▸ Aim:
Write out the material below again, unchanged.

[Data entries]
BEGIN

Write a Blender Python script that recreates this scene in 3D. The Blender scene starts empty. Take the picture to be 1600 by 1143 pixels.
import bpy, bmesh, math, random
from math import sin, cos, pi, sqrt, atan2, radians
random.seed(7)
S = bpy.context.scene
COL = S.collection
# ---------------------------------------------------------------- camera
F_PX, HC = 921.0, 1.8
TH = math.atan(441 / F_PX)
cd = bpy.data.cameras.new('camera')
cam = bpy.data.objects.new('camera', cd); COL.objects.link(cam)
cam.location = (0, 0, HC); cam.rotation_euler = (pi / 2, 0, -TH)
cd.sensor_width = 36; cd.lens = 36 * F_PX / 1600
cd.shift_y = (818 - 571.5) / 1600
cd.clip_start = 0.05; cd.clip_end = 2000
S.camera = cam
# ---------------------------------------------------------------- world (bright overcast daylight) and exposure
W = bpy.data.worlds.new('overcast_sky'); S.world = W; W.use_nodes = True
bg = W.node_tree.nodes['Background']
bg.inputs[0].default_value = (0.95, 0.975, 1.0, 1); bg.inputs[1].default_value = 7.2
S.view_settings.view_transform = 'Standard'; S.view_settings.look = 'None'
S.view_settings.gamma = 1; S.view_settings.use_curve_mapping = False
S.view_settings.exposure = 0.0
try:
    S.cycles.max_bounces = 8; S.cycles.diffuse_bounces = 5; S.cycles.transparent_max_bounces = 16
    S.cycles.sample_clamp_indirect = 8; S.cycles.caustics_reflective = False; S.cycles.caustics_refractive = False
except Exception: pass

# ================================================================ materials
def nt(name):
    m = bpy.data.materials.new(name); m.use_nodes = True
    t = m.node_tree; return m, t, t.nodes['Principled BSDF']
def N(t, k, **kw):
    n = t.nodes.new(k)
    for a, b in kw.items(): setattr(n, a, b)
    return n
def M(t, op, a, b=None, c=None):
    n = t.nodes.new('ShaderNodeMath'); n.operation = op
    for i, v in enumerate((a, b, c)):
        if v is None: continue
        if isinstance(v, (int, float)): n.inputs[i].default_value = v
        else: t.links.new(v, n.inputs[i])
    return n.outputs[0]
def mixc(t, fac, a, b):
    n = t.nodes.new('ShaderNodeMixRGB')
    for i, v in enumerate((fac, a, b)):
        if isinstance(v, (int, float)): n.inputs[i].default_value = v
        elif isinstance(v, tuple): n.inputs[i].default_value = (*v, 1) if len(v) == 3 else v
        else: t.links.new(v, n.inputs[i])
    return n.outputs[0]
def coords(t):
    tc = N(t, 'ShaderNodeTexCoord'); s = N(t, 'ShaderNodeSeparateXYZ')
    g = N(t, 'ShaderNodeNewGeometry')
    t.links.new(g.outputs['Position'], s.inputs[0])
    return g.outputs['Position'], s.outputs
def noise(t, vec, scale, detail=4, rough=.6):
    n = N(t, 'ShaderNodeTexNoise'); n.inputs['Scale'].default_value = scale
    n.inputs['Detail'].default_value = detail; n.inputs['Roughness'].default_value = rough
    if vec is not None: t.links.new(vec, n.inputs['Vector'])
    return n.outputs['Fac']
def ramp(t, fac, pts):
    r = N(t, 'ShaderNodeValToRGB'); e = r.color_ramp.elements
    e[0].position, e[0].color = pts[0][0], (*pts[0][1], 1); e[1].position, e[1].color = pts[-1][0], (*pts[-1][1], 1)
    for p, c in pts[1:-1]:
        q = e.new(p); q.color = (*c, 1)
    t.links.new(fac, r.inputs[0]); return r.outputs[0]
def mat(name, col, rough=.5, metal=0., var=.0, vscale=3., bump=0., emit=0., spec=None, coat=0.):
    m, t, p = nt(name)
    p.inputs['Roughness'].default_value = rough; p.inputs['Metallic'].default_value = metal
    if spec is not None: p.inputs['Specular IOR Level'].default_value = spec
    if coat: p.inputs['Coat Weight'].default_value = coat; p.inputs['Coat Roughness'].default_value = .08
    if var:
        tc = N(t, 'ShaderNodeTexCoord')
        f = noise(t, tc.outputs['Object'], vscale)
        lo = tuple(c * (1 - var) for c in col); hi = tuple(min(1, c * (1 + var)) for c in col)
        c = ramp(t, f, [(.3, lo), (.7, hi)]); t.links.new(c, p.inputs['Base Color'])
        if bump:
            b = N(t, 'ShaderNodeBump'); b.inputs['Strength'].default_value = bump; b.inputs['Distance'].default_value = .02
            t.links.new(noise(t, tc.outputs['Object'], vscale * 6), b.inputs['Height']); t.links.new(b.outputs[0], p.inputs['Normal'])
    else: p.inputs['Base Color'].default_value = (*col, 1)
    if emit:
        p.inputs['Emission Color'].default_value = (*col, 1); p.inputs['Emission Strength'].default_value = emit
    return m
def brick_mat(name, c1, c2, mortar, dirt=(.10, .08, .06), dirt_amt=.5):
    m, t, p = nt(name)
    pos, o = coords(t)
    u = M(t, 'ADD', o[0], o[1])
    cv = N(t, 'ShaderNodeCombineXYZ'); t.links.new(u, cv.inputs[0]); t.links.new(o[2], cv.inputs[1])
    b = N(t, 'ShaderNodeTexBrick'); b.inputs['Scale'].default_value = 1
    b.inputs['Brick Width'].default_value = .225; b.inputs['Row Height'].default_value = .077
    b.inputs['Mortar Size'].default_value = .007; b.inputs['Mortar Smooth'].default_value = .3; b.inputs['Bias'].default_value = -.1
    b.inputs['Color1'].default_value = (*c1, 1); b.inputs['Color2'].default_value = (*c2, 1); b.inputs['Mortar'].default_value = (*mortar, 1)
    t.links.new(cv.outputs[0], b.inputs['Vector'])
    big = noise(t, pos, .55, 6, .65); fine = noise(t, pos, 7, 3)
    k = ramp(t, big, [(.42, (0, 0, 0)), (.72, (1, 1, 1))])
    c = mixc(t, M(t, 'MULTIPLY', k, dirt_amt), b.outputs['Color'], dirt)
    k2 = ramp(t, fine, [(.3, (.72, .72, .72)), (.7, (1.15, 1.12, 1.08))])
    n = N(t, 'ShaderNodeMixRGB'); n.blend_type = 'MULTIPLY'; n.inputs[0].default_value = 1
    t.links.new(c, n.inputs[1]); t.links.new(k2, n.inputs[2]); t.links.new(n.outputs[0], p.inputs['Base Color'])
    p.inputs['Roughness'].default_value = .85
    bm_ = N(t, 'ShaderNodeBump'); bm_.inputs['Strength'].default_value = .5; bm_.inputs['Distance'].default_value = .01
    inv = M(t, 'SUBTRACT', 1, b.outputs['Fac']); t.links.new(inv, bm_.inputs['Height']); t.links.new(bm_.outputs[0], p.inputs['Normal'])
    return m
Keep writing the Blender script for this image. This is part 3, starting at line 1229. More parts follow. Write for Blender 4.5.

END

▸ Reply to the exercise:
Write a Blender Python script that recreates this scene in 3D. The Blender scene starts empty. Take the picture to be 1600 by 1143 pixels.
import bpy, bmesh, math, random
from math import sin, cos, pi, sqrt, atan2, radians
random.seed(7)
S = bpy.context.scene
COL = S.collection
# ---------------------------------------------------------------- camera
F_PX, HC = 921.0, 1.8
TH = math.atan(441 / F_PX)
cd = bpy.data.cameras.new('camera')
cam = bpy.data.objects.new('camera', cd); COL.objects.link(cam)
cam.location = (0, 0, HC); cam.rotation_euler = (pi / 2, 0, -TH)
cd.sensor_width = 36; cd.lens = 36 * F_PX / 1600
cd.shift_y = (818 - 571.5) / 1600
cd.clip_start = 0.05; cd.clip_end = 2000
S.camera = cam
# ---------------------------------------------------------------- world (bright overcast daylight) and exposure
W = bpy.data.worlds.new('overcast_sky'); S.world = W; W.use_nodes = True
bg = W.node_tree.nodes['Background']
bg.inputs[0].default_value = (0.95, 0.975, 1.0, 1); bg.inputs[1].default_value = 7.2
S.view_settings.view_transform = 'Standard'; S.view_settings.look = 'None'
S.view_settings.gamma = 1; S.view_settings.use_curve_mapping = False
S.view_settings.exposure = 0.0
try:
    S.cycles.max_bounces = 8; S.cycles.diffuse_bounces = 5; S.cycles.transparent_max_bounces = 16
    S.cycles.sample_clamp_indirect = 8; S.cycles.caustics_reflective = False; S.cycles.caustics_refractive = False
except Exception: pass

# ================================================================ materials
def nt(name):
    m = bpy.data.materials.new(name); m.use_nodes = True
    t = m.node_tree; return m, t, t.nodes['Principled BSDF']
def N(t, k, **kw):
    n = t.nodes.new(k)
    for a, b in kw.items(): setattr(n, a, b)
    return n
def M(t, op, a, b=None, c=None):
    n = t.nodes.new('ShaderNodeMath'); n.operation = op
    for i, v in enumerate((a, b, c)):
        if v is None: continue
        if isinstance(v, (int, float)): n.inputs[i].default_value = v
        else: t.links.new(v, n.inputs[i])
    return n.outputs[0]
def mixc(t, fac, a, b):
    n = t.nodes.new('ShaderNodeMixRGB')
    for i, v in enumerate((fac, a, b)):
        if isinstance(v, (int, float)): n.inputs[i].default_value = v
        elif isinstance(v, tuple): n.inputs[i].default_value = (*v, 1) if len(v) == 3 else v
        else: t.links.new(v, n.inputs[i])
    return n.outputs[0]
def coords(t):
    tc = N(t, 'ShaderNodeTexCoord'); s = N(t, 'ShaderNodeSeparateXYZ')
    g = N(t, 'ShaderNodeNewGeometry')
    t.links.new(g.outputs['Position'], s.inputs[0])
    return g.outputs['Position'], s.outputs
def noise(t, vec, scale, detail=4, rough=.6):
    n = N(t, 'ShaderNodeTexNoise'); n.inputs['Scale'].default_value = scale
    n.inputs['Detail'].default_value = detail; n.inputs['Roughness'].default_value = rough
    if vec is not None: t.links.new(vec, n.inputs['Vector'])
    return n.outputs['Fac']
def ramp(t, fac, pts):
    r = N(t, 'ShaderNodeValToRGB'); e = r.color_ramp.elements
    e[0].position, e[0].color = pts[0][0], (*pts[0][1], 1); e[1].position, e[1].color = pts[-1][0], (*pts[-1][1], 1)
    for p, c in pts[1:-1]:
        q = e.new(p); q.color = (*c, 1)
    t.links.new(fac, r.inputs[0]); return r.outputs[0]
def mat(name, col, rough=.5, metal=0., var=.0, vscale=3., bump=0., emit=0., spec=None, coat=0.):
    m, t, p = nt(name)
    p.inputs['Roughness'].default_value = rough; p.inputs['Metallic'].default_value = metal
    if spec is not None: p.inputs['Specular IOR Level'].default_value = spec
    if coat: p.inputs['Coat Weight'].default_value = coat; p.inputs['Coat Roughness'].default_value = .08
    if var:
        tc = N(t, 'ShaderNodeTexCoord')
        f = noise(t, tc.outputs['Object'], vscale)
        lo = tuple(c * (1 - var) for c in col); hi = tuple(min(1, c * (1 + var)) for c in col)
        c = ramp(t, f, [(.3, lo), (.7, hi)]); t.links.new(c, p.inputs['Base Color'])
        if bump:
            b = N(t, 'ShaderNodeBump'); b.inputs['Strength'].default_value = bump; b.inputs['Distance'].default_value = .02
            t.links.new(noise(t, tc.outputs['Object'], vscale * 6), b.inputs['Height']); t.links.new(b.outputs[0], p.inputs['Normal'])
    else: p.inputs['Base Color'].default_value = (*col, 1)
    if emit:
        p.inputs['Emission Color'].default_value = (*col, 1); p.inputs['Emission Strength'].default_value = emit
    return m
def brick_mat(name, c1, c2, mortar, dirt=(.10, .08, .06), dirt_amt=.5):
    m, t, p = nt(name)
    pos, o = coords(t)
    u = M(t, 'ADD', o[0], o[1])
    cv = N(t, 'ShaderNodeCombineXYZ'); t.links.new(u, cv.inputs[0]); t.links.new(o[2], cv.inputs[1])
    b = N(t, 'ShaderNodeTexBrick'); b.inputs['Scale'].default_value = 1
    b.inputs['Brick Width'].default_value = .225; b.inputs['Row Height'].default_value = .077
    b.inputs['Mortar Size'].default_value = .007; b.inputs['Mortar Smooth'].default_value = .3; b.inputs['Bias'].default_value = -.1
    b.inputs['Color1'].default_value = (*c1, 1); b.inputs['Color2'].default_value = (*c2, 1); b.inputs['Mortar'].default_value = (*mortar, 1)
    t.links.new(cv.outputs[0], b.inputs['Vector'])
    big = noise(t, pos, .55, 6, .65); fine = noise(t, pos, 7, 3)
    k = ramp(t, big, [(.42, (0, 0, 0)), (.72, (1, 1, 1))])
    c = mixc(t, M(t, 'MULTIPLY', k, dirt_amt), b.outputs['Color'], dirt)
    k2 = ramp(t, fine, [(.3, (.72, .72, .72)), (.7, (1.15, 1.12, 1.08))])
    n = N(t, 'ShaderNodeMixRGB'); n.blend_type = 'MULTIPLY'; n.inputs[0].default_value = 1
    t.links.new(c, n.inputs[1]); t.links.new(k2, n.inputs[2]); t.links.new(n.outputs[0], p.inputs['Base Color'])
    p.inputs['Roughness'].default_value = .85
    bm_ = N(t, 'ShaderNodeBump'); bm_.inputs['Strength'].default_value = .5; bm_.inputs['Distance'].default_value = .01
    inv = M(t, 'SUBTRACT', 1, b.outputs['Fac']); t.links.new(inv, bm_.inputs['Height']); t.links.new(bm_.outputs[0], p.inputs['Normal'])
    return m
Keep writing the Blender script for this image. This is part 3, starting at line 1229. More parts follow. Write for Blender 4.5.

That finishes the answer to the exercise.